- [SUPPLIED INFORMATION]:
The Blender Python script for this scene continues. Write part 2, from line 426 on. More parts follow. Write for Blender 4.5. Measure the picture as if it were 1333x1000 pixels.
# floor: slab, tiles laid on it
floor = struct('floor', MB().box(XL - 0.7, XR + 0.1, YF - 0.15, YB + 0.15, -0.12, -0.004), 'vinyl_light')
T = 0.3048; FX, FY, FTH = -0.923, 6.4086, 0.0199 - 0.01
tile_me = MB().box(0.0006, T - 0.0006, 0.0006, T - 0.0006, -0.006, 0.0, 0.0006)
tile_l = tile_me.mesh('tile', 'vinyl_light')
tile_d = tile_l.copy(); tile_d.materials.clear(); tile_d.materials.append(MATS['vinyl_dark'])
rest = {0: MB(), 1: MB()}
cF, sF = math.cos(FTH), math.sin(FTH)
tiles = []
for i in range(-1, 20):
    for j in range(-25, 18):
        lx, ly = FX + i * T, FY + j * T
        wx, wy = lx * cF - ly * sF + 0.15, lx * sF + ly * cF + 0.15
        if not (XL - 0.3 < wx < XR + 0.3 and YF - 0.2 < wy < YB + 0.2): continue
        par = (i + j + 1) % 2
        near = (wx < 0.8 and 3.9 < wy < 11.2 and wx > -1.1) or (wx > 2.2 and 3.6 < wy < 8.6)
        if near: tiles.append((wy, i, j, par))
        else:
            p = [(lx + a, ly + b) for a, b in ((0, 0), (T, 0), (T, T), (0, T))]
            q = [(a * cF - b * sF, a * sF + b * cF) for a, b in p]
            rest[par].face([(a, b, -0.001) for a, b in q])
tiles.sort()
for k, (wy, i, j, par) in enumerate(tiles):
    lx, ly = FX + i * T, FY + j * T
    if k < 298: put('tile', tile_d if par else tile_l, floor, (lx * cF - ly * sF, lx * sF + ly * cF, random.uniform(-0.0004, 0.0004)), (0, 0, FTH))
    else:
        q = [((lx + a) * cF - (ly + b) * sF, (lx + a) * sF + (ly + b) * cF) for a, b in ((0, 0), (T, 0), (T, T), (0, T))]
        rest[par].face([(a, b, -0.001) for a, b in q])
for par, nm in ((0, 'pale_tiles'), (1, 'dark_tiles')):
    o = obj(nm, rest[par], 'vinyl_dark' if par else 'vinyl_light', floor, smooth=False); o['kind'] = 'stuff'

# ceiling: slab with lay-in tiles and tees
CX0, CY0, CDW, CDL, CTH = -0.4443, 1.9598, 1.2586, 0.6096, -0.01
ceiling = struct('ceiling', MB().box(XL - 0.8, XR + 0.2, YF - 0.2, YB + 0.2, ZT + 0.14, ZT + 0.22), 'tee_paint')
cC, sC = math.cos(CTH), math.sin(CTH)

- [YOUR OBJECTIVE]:
Please quote the data above in full, with no line missing.

- [TASK RESULT]:
The Blender Python script for this scene continues. Write part 2, from line 426 on. More parts follow. Write for Blender 4.5. Measure the picture as if it were 1333x1000 pixels.
# floor: slab, tiles laid on it
floor = struct('floor', MB().box(XL - 0.7, XR + 0.1, YF - 0.15, YB + 0.15, -0.12, -0.004), 'vinyl_light')
T = 0.3048; FX, FY, FTH = -0.923, 6.4086, 0.0199 - 0.01
tile_me = MB().box(0.0006, T - 0.0006, 0.0006, T - 0.0006, -0.006, 0.0, 0.0006)
tile_l = tile_me.mesh('tile', 'vinyl_light')
tile_d = tile_l.copy(); tile_d.materials.clear(); tile_d.materials.append(MATS['vinyl_dark'])
rest = {0: MB(), 1: MB()}
cF, sF = math.cos(FTH), math.sin(FTH)
tiles = []
for i in range(-1, 20):
    for j in range(-25, 18):
        lx, ly = FX + i * T, FY + j * T
        wx, wy = lx * cF - ly * sF + 0.15, lx * sF + ly * cF + 0.15
        if not (XL - 0.3 < wx < XR + 0.3 and YF - 0.2 < wy < YB + 0.2): continue
        par = (i + j + 1) % 2
        near = (wx < 0.8 and 3.9 < wy < 11.2 and wx > -1.1) or (wx > 2.2 and 3.6 < wy < 8.6)
        if near: tiles.append((wy, i, j, par))
        else:
            p = [(lx + a, ly + b) for a, b in ((0, 0), (T, 0), (T, T), (0, T))]
            q = [(a * cF - b * sF, a * sF + b * cF) for a, b in p]
            rest[par].face([(a, b, -0.001) for a, b in q])
tiles.sort()
for k, (wy, i, j, par) in enumerate(tiles):
    lx, ly = FX + i * T, FY + j * T
    if k < 298: put('tile', tile_d if par else tile_l, floor, (lx * cF - ly * sF, lx * sF + ly * cF, random.uniform(-0.0004, 0.0004)), (0, 0, FTH))
    else:
        q = [((lx + a) * cF - (ly + b) * sF, (lx + a) * sF + (ly + b) * cF) for a, b in ((0, 0), (T, 0), (T, T), (0, T))]
        rest[par].face([(a, b, -0.001) for a, b in q])
for par, nm in ((0, 'pale_tiles'), (1, 'dark_tiles')):
    o = obj(nm, rest[par], 'vinyl_dark' if par else 'vinyl_light', floor, smooth=False); o['kind'] = 'stuff'

# ceiling: slab with lay-in tiles and tees
CX0, CY0, CDW, CDL, CTH = -0.4443, 1.9598, 1.2586, 0.6096, -0.01
ceiling = struct('ceiling', MB().box(XL - 0.8, XR + 0.2, YF - 0.2, YB + 0.2, ZT + 0.14, ZT + 0.22), 'tee_paint')
cC, sC = math.cos(CTH), math.sin(CTH)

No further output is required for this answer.